Приведу несколько отрывков из писем Бунина ко мне. Всех писем двадцать пять, написанных от 1 октября 1927 года до ноября 1946 года. Оригиналы лежат в моем архиве.
Письмо от октября 1927 года (первое):
"Дорогая Нина Николаевна, простите меня окаянного, - обманул я Вас с рассказом для "Нового дома" (журнал, где я была членом редколлегии), - и поверьте, что постараюсь исправиться. Кто такой Буткевич? Талантливый человек, много, очень много хорошего!

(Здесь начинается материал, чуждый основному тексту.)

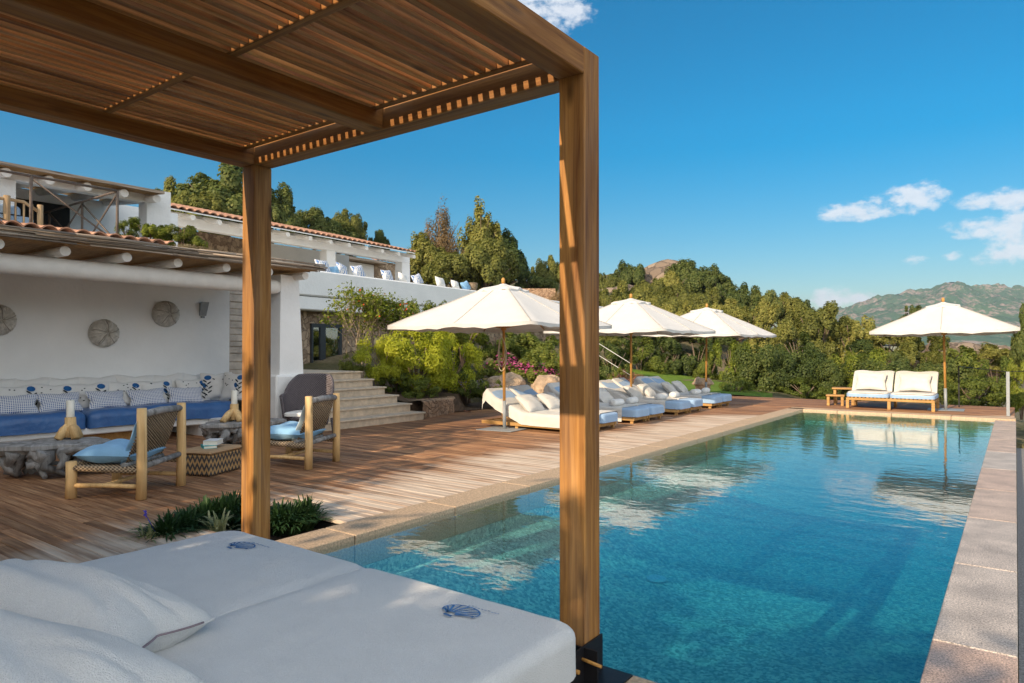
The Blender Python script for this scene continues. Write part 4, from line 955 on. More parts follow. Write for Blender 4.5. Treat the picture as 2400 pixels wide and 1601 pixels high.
# ------------------------------------------------------------------ house with reed-roofed balcony, far left
XB = -15.4
bh = thing('balcony_house', 'white house with a reed roofed balcony on the slope at the far left', 'house', (XB, 4, 3))
def pX(u, v, x=XB): return onX(u, v, x)
e0, e1 = pX(0, 379, -14.7), pX(386, 447, -14.7)
zr = (e0.z + e1.z) / 2
mb = MB(); mb.add([(-14.7, -3, zr - .06), (-14.7, e1.y, zr - .06), (-18, e1.y, zr + .25), (-18, -3, zr + .25), (-14.7, -3, zr), (-14.7, e1.y, zr), (-18, e1.y, zr + .31), (-18, -3, zr + .31)], [(3, 2, 1, 0), (4, 5, 6, 7), (0, 1, 5, 4), (1, 2, 6, 5), (3, 0, 4, 7)])
wp('reed_roof', mb, M['reed'], bh)
mb = MB(); mb.add([(-14.72, -3, zr - .064), (-14.72, e1.y - .02, zr - .064), (-18, e1.y - .02, zr + .244), (-18, -3, zr + .244)], [(3, 2, 1, 0)]); wp('reed_ceiling', mb, M['reedceil'], bh)
for (u, v) in [(-110, 378), (15.7, 392), (117, 410), (206, 425), (292, 441), (368, 454)]:
    p = pX(u, v, -14.85); mb = MB(); logx(mb, -17.5, -14.85, p.y, zr - .155, .085, 12)
    mb.v = [(x, y, z + (-14.85 - x) * .094) for x, y, z in mb.v]; wp('rafter', mb, M['whitewood'], bh)
bt, bb = pX(180, 417), pX(180, 437)
zt = pX(150, 413).z; zb_ = zt - .28
mb = MB(); mb.bbox(XB - .12, XB + .13, -3, pX(334, 470).y + .02, zb_, zt, .02); wp('beam', mb, M['plaster'], bh)
y1 = pX(334, 470).y
mb = MB(); mb.box(XB - .22, XB + .16, y1 + .021, y1 + .021 + .52, 1.5, zt + .03); wp('column', mb, M['plaster'], bh)
yl = pX(30, 440).y
mb = MB(); mb.box(XB - .5, XB + .16, yl - .8, yl, 1.5, zt - .29); wp('column', mb, M['plaster'], bh)
mb = MB(); mb.box(-17.6, -17.3, -3, 9, 1.5, zt - .0); wp('wall', mb, M['plaster'], bh)
ya, yb2 = onX(31, 480, -17.29).y, onX(163, 500, -17.29).y
za = onX(100, 474, -17.29).z
mb = MB(); mb.box(-17.295, -17.27, ya - 2, yb2, 3.0, za); wp('doorway', mb, M['dark'], bh)
mb = MB(); mb.box(-18.0, -13.6, -3, 6.1, 3.15, 3.42); wp('floor', mb, M['plaster'], bh)
bl = onX(120, 505, -17.2)
mb = MB(); mb.box(-16.9, -16.3, ya - .5, ya + 2.2, 3.425, 3.9); tag(mb.build('blue_sofa', M['denim']), 'blue cushioned sofa inside the balcony doorway', 'sofa')
rl = thing('balcony_railing', 'grey iron balcony railing with crossed braces above the tiled eave', 'railing', (-13.7, 5.9, 3.4))
RZ, RX, RY = 4.40, -13.7, 5.96
def bar(name, a, b, r=.022):
    mb = MB(); mb.tube([a, b], r, 8); wp(name, mb, M['rusty'], rl)
bar('top_rail', (RX, -3, RZ), (RX, RY, RZ)); bar('top_rail', (RX, RY, RZ), (-18.2, RY, RZ))
yp = onX(73, 420, RX).y
for yy in (yp - 2.3, yp, RY): bar('post', (RX, yy, 3.3), (RX, yy, RZ), .026)
for xx in (-15.25, -16.9): bar('post', (xx, RY, 3.3), (xx, RY, RZ), .024)
for a, b in (((RX, yp, RZ - .04), (RX, RY, 3.42)), ((RX, yp - 2.3, RZ - .04), (RX, yp, 3.42)), ((RX, RY, RZ - .04), (-15.25, RY, 3.42)), ((-15.25, RY, RZ - .04), (-16.9, RY, 3.42)), ((RX, RY, 3.42), (-15.25, RY, RZ - .04)), ((-15.25, RY, 3.42), (-16.9, RY, RZ - .04))):
    bar('brace', a, b, .016)
bc = thing('balcony_chair', 'bamboo armchair with blue cushions on the far left balcony', 'chair', (-14.35, 3.55, 3.42))
p0, p1, p2 = onX(16, 500, -14.2), onX(94, 510, -14.2), onX(50, 475, -14.2)
mb = MB(); zc = onX(16, 461, -14.2).z
mb.tube([(-14.2, p0.y, 3.43), (-14.2, p0.y, zc + .02)], .055, 10); wp('post', mb, M['logdark'], bc)
mb = MB(); mb.tube([(-14.2, p1.y, 3.43), (-14.2, p1.y, zc - .06)], .05, 10); wp('post', mb, M['logdark'], bc)
mb = MB(); yy0, yy1 = p0.y, p1.y
mb.tube([(-14.2, yy0 - .5, zc - .06), (-14.2, yy0, zc - .04), (-14.2, (yy0 + yy1) / 2, zc - .05), (-14.2, yy1, zc - .2)], .03, 8); wp('arm_rail', mb, M['logdark'], bc)
mb = MB()
for k in range(6):
    y = yy0 - .25 + (yy1 - yy0 + .25) * k / 6; mb.tube([(-14.2, y, 3.5), (-14.2, y, zc - .07)], .018, 6)
wp('spindle', mb, M['logdark'], bc)
mb = MB(); softbox(mb, -15.0, -14.26, yy0 - .5, yy1 - .05, 3.62, 3.78, .05, None, 8); softbox(mb, -14.95, -14.26, yy0 - .35, yy0 + .25, 3.79, zc - .12, .06, None, 8); wp('cushion', mb, M['bluepad'], bc)

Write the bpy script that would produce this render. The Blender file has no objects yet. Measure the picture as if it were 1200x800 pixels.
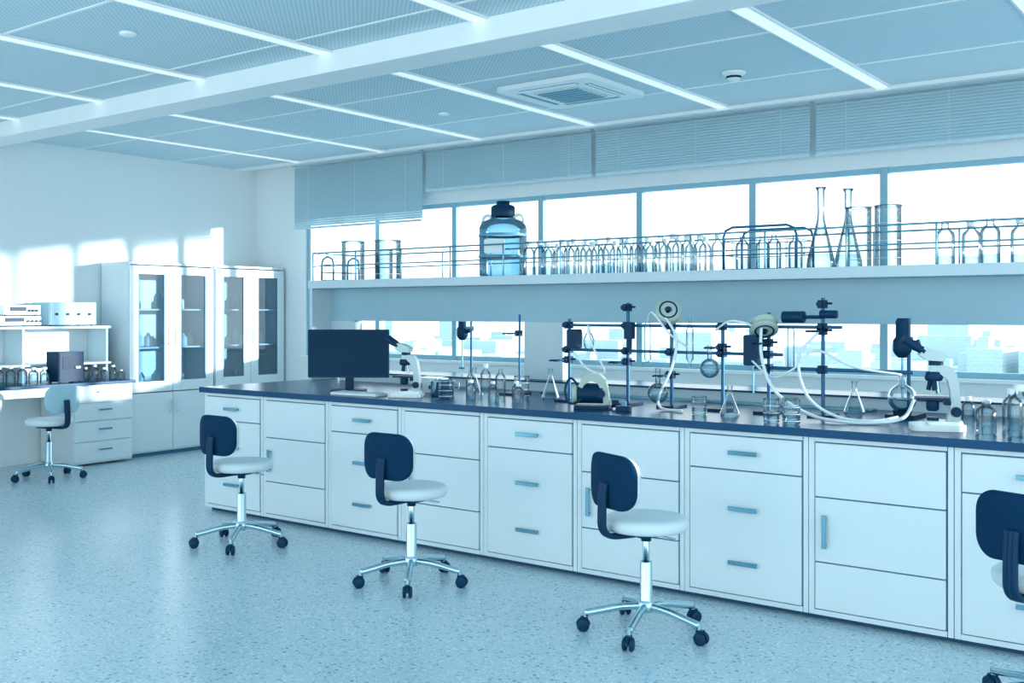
import bpy, math, random
from mathutils import Matrix, Vector
random.seed(7)
pi=math.pi
scene=bpy.context.scene

# ---------------------------------------------------------------- materials
def lin(c):
    return tuple(((x/255)/12.92 if x/255<=0.04045 else (((x/255)+0.055)/1.055)**2.4) for x in c)+(1,)
def new(name):
    m=bpy.data.materials.new(name); m.use_nodes=True
    return m, m.node_tree.nodes, m.node_tree.links, m.node_tree.nodes['Principled BSDF']
def mat(name,c,rough=.5,metal=0,emis=0,spec=.5,var=0.04,scale=6):
    m,n,l,b=new(name)
    col=lin(c)
    b.inputs['Roughness'].default_value=rough
    b.inputs['Metallic'].default_value=metal
    b.inputs['Specular IOR Level'].default_value=spec
    tc=n.new('ShaderNodeTexCoord'); nz=n.new('ShaderNodeTexNoise'); nz.inputs['Scale'].default_value=scale
    nz.inputs['Detail'].default_value=3
    l.new(tc.outputs['Object'],nz.inputs['Vector'])
    mx=n.new('ShaderNodeMix'); mx.data_type='RGBA'
    mx.inputs['A'].default_value=tuple(x*(1-var) for x in col[:3])+(1,)
    mx.inputs['B'].default_value=tuple(min(1,x*(1+var)) for x in col[:3])+(1,)
    l.new(nz.outputs['Fac'],mx.inputs['Factor']); l.new(mx.outputs['Result'],b.inputs['Base Color'])
    if emis:
        b.inputs['Emission Color'].default_value=col; b.inputs['Emission Strength'].default_value=emis
    return m
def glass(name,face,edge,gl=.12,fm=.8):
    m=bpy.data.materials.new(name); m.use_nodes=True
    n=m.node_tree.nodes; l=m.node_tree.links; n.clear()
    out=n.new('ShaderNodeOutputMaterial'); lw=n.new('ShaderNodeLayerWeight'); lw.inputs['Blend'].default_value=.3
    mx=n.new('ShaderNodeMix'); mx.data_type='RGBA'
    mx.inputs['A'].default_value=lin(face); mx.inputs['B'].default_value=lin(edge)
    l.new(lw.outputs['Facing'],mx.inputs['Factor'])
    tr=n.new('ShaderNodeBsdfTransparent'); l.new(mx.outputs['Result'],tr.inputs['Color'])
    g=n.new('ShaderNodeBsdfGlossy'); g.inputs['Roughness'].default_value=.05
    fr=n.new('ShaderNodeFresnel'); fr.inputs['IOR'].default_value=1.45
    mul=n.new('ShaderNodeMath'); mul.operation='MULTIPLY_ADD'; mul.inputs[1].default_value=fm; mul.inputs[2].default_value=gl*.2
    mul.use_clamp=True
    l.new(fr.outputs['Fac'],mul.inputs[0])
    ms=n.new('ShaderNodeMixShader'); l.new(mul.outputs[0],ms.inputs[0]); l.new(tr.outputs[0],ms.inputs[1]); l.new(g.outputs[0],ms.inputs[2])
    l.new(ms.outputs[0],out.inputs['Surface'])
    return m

WALL=mat('wall_paint',(234,243,246),.7,scale=2,var=.015)
CAB=mat('cabinet_lacquer',(220,233,239),.32,scale=3,var=.02)
CABDK=mat('cabinet_gap',(50,118,155),.6)
COUNTER=mat('epoxy_worktop',(2,72,112),.25,scale=20,var=.15,spec=.2)
KICK=mat('toe_kick',(14,80,118),.5)
WHITE=mat('white_plastic',(238,246,248),.35)
CREAM=mat('cream_plastic',(194,213,216),.4)
BEIGE=mat('beige_enamel',(172,192,184),.35)
DARK=mat('dark_blue_plastic',(0,52,84),.45,spec=.2)
NAVY=mat('navy_upholstery',(0,50,82),.7,scale=60,var=.1,spec=.12)
MID=mat('mid_blue_plastic',(84,148,175),.5)
SEAT=mat('seat_vinyl',(214,229,235),.42)
CHROME=mat('brushed_metal',(186,213,224),.18,1,scale=30)
STEEL=mat('steel_rod',(112,165,186),.25,1)
RODS=mat('blue_steel_rod',(28,98,138),.35,.3)
FRAME=mat('window_frame_paint',(145,188,206),.5)
SHELF=mat('shelf_laminate',(203,223,232),.5)
SHELFP=mat('shelf_panel_paint',(164,202,218),.55)
BLIND=mat('blind_slat',(182,212,224),.55)
BLINDR=mat('blind_rail',(196,221,230),.5)
STRIP=mat('luminous_strip',(236,246,249),.4,emis=.5)
BEAM=mat('beam_paint',(240,247,249),.6)
SCREEN=mat('screen_glass',(0,48,76),.35,spec=.1)
RUBBER=mat('tubing_silicone',(230,242,246),.3)
PAPER=mat('paper',(228,240,243),.8)
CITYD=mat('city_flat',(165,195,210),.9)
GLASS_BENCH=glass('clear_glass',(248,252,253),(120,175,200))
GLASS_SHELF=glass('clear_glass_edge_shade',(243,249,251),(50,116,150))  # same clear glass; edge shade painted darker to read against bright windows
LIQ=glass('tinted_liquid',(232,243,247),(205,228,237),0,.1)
PANE=glass('window_pane',(252,254,254),(235,246,249),.0)
CABGL=glass('cabinet_door_glass',(190,217,229),(150,191,210),.25)
PLAST=glass('translucent_plastic',(168,204,219),(70,136,168),.1)
GLASS=GLASS_SHELF

def floor_mat():
    m,n,l,b=new('terrazzo')
    tc=n.new('ShaderNodeTexCoord')
    def vor(scale,lo,hi):
        v=n.new('ShaderNodeTexVoronoi'); v.inputs['Scale'].default_value=scale
        l.new(tc.outputs['Object'],v.inputs['Vector'])
        s=n.new('ShaderNodeSeparateColor'); l.new(v.outputs['Color'],s.inputs[0])
        gt=n.new('ShaderNodeMath'); gt.operation='GREATER_THAN'; gt.inputs[1].default_value=lo; l.new(s.outputs[0],gt.inputs[0])
        lt=n.new('ShaderNodeMath'); lt.operation='LESS_THAN'; lt.inputs[1].default_value=hi; l.new(v.outputs['Distance'],lt.inputs[0])
        mu=n.new('ShaderNodeMath'); mu.operation='MULTIPLY'; l.new(gt.outputs[0],mu.inputs[0]); l.new(lt.outputs[0],mu.inputs[1])
        return mu
    nz=n.new('ShaderNodeTexNoise'); nz.inputs['Scale'].default_value=1.3; l.new(tc.outputs['Object'],nz.inputs['Vector'])
    base=n.new('ShaderNodeMix'); base.data_type='RGBA'; base.inputs['A'].default_value=lin((186,210,222)); base.inputs['B'].default_value=lin((196,218,228))
    l.new(nz.outputs['Fac'],base.inputs['Factor'])
    prev=base
    for sc,lo,hi,c in ((45,.75,.42,(150,186,204)),(70,.75,.45,(224,237,242)),(34,.88,.3,(108,156,182)),(90,.82,.4,(134,174,196))):
        v=vor(sc,lo,hi); mx=n.new('ShaderNodeMix'); mx.data_type='RGBA'; mx.inputs['B'].default_value=lin(c)
        l.new(v.outputs[0],mx.inputs['Factor']); l.new(prev.outputs['Result'],mx.inputs['A']); prev=mx
    l.new(prev.outputs['Result'],b.inputs['Base Color'])
    b.inputs['Roughness'].default_value=.24
    return m
FLOOR=floor_mat()
def ceil_mat():
    m,n,l,b=new('perforated_ceiling_panel')
    tc=n.new('ShaderNodeTexCoord'); sp=n.new('ShaderNodeSeparateXYZ'); l.new(tc.outputs['Object'],sp.inputs[0])
    outs=[]
    for ax in ('X','Y'):
        a=n.new('ShaderNodeMath'); a.operation='MULTIPLY'; a.inputs[1].default_value=2*pi/.034; l.new(sp.outputs[ax],a.inputs[0])
        s=n.new('ShaderNodeMath'); s.operation='SINE'; l.new(a.outputs[0],s.inputs[0]); outs.append(s)
    mu=n.new('ShaderNodeMath'); mu.operation='MULTIPLY'; l.new(outs[0].outputs[0],mu.inputs[0]); l.new(outs[1].outputs[0],mu.inputs[1])
    gt=n.new('ShaderNodeMath'); gt.operation='GREATER_THAN'; gt.inputs[1].default_value=.35; l.new(mu.outputs[0],gt.inputs[0])
    mx=n.new('ShaderNodeMix'); mx.data_type='RGBA'; mx.inputs['A'].default_value=lin((208,228,236)); mx.inputs['B'].default_value=lin((164,199,215))
    l.new(gt.outputs[0],mx.inputs['Factor']); l.new(mx.outputs['Result'],b.inputs['Base Color'])
    b.inputs['Roughness'].default_value=.6
    return m
CEIL=ceil_mat()
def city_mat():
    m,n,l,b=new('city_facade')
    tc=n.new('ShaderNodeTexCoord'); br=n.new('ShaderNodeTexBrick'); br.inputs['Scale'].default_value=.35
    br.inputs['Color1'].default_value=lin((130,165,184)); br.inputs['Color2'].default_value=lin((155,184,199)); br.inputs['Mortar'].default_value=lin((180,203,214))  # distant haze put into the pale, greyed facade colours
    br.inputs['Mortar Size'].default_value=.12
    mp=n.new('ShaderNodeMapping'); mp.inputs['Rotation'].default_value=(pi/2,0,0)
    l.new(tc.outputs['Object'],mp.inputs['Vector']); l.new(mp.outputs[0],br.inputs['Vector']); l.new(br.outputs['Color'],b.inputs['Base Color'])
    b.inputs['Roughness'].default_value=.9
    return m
CITY=city_mat()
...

Целую Ваши ручки, сердечный привет Вл. Фел.
Ваш Ив. Бунин".
Письмо от 18 июня 1933 года (третье, ответ на мое о "Жизни Арсеньева"):
"Дорогая Нина Николаевна, очень тронут Вашим письмом, очень благодарю за него и очень рад, что не удержали своей "пылкости", - право, не такое уж плохое это чувство, как теперь многие думают или стараются думать! Позвольте сердечно поцеловать Вас - и простите мою краткость: она проистекает не из моей сухости, а как раз из других, противоположных чувств, которые я гораздо лучше сказал бы Вам устно, чем это делаю сейчас. До свидания, дорогая моя, и еще раз - большое спасибо.